Set exercise = Copy out the data below verbatim.
┄┄┄┄┄┄┄┄┄┄
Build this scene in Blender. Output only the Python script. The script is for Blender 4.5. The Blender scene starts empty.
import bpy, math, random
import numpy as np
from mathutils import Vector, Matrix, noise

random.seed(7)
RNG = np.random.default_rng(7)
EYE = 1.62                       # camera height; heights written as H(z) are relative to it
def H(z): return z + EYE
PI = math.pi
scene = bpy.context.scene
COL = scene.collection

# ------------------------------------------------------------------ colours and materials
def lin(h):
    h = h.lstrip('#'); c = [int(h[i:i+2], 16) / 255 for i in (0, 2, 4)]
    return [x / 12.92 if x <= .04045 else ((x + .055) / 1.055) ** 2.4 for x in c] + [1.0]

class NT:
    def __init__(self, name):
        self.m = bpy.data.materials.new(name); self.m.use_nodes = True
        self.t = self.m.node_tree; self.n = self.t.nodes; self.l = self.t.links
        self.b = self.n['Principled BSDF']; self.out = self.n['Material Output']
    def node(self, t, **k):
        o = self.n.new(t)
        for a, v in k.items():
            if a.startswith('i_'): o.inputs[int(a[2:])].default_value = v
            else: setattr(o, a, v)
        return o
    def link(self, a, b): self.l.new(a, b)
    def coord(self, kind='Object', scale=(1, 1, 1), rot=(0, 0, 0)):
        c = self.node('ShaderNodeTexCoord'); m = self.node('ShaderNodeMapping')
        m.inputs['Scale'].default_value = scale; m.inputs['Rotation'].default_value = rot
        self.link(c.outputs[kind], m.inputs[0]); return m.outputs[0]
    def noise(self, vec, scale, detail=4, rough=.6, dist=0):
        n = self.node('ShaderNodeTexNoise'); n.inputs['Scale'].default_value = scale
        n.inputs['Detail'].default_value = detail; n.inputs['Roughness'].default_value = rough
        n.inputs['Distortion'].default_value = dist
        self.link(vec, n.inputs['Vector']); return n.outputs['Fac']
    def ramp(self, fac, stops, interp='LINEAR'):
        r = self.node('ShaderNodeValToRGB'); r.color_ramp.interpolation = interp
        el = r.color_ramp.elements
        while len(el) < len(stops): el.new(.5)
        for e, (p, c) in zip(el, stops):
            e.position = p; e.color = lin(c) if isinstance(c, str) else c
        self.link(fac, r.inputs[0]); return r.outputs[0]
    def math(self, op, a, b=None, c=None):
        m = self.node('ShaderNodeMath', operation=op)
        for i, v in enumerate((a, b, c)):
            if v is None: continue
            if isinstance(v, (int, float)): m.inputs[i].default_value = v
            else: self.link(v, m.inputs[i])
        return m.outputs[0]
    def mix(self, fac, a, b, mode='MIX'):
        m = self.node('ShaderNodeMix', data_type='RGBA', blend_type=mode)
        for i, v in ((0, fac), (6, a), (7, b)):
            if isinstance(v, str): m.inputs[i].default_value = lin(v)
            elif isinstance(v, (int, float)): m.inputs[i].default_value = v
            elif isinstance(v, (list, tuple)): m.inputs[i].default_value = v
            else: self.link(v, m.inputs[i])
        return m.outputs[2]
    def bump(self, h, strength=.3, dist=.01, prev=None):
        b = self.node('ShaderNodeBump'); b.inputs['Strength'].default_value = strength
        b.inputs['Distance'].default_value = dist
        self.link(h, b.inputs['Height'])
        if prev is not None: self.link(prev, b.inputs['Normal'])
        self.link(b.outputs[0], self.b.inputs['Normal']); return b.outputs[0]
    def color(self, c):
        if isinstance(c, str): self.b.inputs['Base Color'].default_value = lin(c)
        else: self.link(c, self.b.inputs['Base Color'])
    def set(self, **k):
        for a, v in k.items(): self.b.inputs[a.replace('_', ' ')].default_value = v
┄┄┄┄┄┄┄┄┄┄
Correct result =
Build this scene in Blender. Output only the Python script. The script is for Blender 4.5. The Blender scene starts empty.
import bpy, math, random
import numpy as np
from mathutils import Vector, Matrix, noise

random.seed(7)
RNG = np.random.default_rng(7)
EYE = 1.62                       # camera height; heights written as H(z) are relative to it
def H(z): return z + EYE
PI = math.pi
scene = bpy.context.scene
COL = scene.collection

# ------------------------------------------------------------------ colours and materials
def lin(h):
    h = h.lstrip('#'); c = [int(h[i:i+2], 16) / 255 for i in (0, 2, 4)]
    return [x / 12.92 if x <= .04045 else ((x + .055) / 1.055) ** 2.4 for x in c] + [1.0]

class NT:
    def __init__(self, name):
        self.m = bpy.data.materials.new(name); self.m.use_nodes = True
        self.t = self.m.node_tree; self.n = self.t.nodes; self.l = self.t.links
        self.b = self.n['Principled BSDF']; self.out = self.n['Material Output']
    def node(self, t, **k):
        o = self.n.new(t)
        for a, v in k.items():
            if a.startswith('i_'): o.inputs[int(a[2:])].default_value = v
            else: setattr(o, a, v)
        return o
    def link(self, a, b): self.l.new(a, b)
    def coord(self, kind='Object', scale=(1, 1, 1), rot=(0, 0, 0)):
        c = self.node('ShaderNodeTexCoord'); m = self.node('ShaderNodeMapping')
        m.inputs['Scale'].default_value = scale; m.inputs['Rotation'].default_value = rot
        self.link(c.outputs[kind], m.inputs[0]); return m.outputs[0]
    def noise(self, vec, scale, detail=4, rough=.6, dist=0):
        n = self.node('ShaderNodeTexNoise'); n.inputs['Scale'].default_value = scale
        n.inputs['Detail'].default_value = detail; n.inputs['Roughness'].default_value = rough
        n.inputs['Distortion'].default_value = dist
        self.link(vec, n.inputs['Vector']); return n.outputs['Fac']
    def ramp(self, fac, stops, interp='LINEAR'):
        r = self.node('ShaderNodeValToRGB'); r.color_ramp.interpolation = interp
        el = r.color_ramp.elements
        while len(el) < len(stops): el.new(.5)
        for e, (p, c) in zip(el, stops):
            e.position = p; e.color = lin(c) if isinstance(c, str) else c
        self.link(fac, r.inputs[0]); return r.outputs[0]
    def math(self, op, a, b=None, c=None):
        m = self.node('ShaderNodeMath', operation=op)
        for i, v in enumerate((a, b, c)):
            if v is None: continue
            if isinstance(v, (int, float)): m.inputs[i].default_value = v
            else: self.link(v, m.inputs[i])
        return m.outputs[0]
    def mix(self, fac, a, b, mode='MIX'):
        m = self.node('ShaderNodeMix', data_type='RGBA', blend_type=mode)
        for i, v in ((0, fac), (6, a), (7, b)):
            if isinstance(v, str): m.inputs[i].default_value = lin(v)
            elif isinstance(v, (int, float)): m.inputs[i].default_value = v
            elif isinstance(v, (list, tuple)): m.inputs[i].default_value = v
            else: self.link(v, m.inputs[i])
        return m.outputs[2]
    def bump(self, h, strength=.3, dist=.01, prev=None):
        b = self.node('ShaderNodeBump'); b.inputs['Strength'].default_value = strength
        b.inputs['Distance'].default_value = dist
        self.link(h, b.inputs['Height'])
        if prev is not None: self.link(prev, b.inputs['Normal'])
        self.link(b.outputs[0], self.b.inputs['Normal']); return b.outputs[0]
    def color(self, c):
        if isinstance(c, str): self.b.inputs['Base Color'].default_value = lin(c)
        else: self.link(c, self.b.inputs['Base Color'])
    def set(self, **k):
        for a, v in k.items(): self.b.inputs[a.replace('_', ' ')].default_value = v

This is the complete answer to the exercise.